Many states including Arizona are title holding states.  This means that until the loan (lien) is paid off the lender (lien holder) keeps the title.  So suppose you want to sell your vehicle before you have paid off it off, how do you provide a title to the buyer?  Because after all, what can they do without a title?  Nothing would be the answer, unless you do the following:

Explain to the buyer that you still owe on the vehicle and the following will ensure that they will indeed get the title for the vehicle.  Now, if the buyer is also getting a loan, their lender will do all that I am going to explain as they will make double sure that they have the title in their possession at the end of the buying process.  You will just have to go to the buyer’s lender and sign some documents, surrender the car and the keys and magically you are relieved of the vehicle (and payment).  I still recommend checking your loan balance daily to see that it zeros out, that should happen within a week.  I also recommend that you contact your lender and let them know what is going on, especially if there a an upcoming payment due within the next 10 days or so.

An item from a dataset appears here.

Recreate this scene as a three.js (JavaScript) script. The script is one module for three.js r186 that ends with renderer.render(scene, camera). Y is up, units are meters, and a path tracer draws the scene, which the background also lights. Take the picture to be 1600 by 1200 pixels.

Okay, what if the buyer is a cash buyer?  Do the following:

Complete a bill of sale, having it notarized offers another layer of security, your MVD web site should have these on line or do a web search to find one.  Most states are “as is” by default, I always like to specify this in the bill of sale anyway just to eliminate questions/problems in the future.

Have the buyer make out a cashiers check to your lender with your account number on the check.  If you owe you must also make a second cashiers check for the balance (10 day payoff provided by the lender).  If you owe less, ask the buyer of 2 checks, one to the lender and the balance to you.

Give the buyer a notarized Power of Attorney specific to the vehicle that you are selling, you can prepare this ahead of time.  The MVD web site should have these available on line.

Prepare a payoff authorization to send to your lender explaining that you are wanting the checks to be applied to your loan and to send the title to the buyer.  My experience it that about half the time they will and half the time it will come to you anyway.  Ni worries, you can get the title to the new owed later.

Pay for a 30 or 90 day temporary permit in the buyers name that will allow them to drive the vehicle until they do have a title (that will then allow them to register and legally drive the vehicle). These can be obtained at the MVD or a private vehicle license titling service.  Why should you pay?  It is not the buyer’s fault you don’t have the title and it is a nice gesture to make the process a little easier for the buyer.

Turn over the vehicle and the keys to the buyer.  Explain to them that your next step is to overnight or second day air the payoff to your lender (offer to let them come with you, sometimes buyers are very concerned that you are still trying to pull a “fast one”).

Finally, overnight or second day air the payoff to the lender.  Be sure and get a tracking number and make sure that you have the payoff address for the lender.  This is often a different address from where you are making your payments.  I also recommend including a statement with your check (s) and other documents.

Congratulations you have sold your vehicle!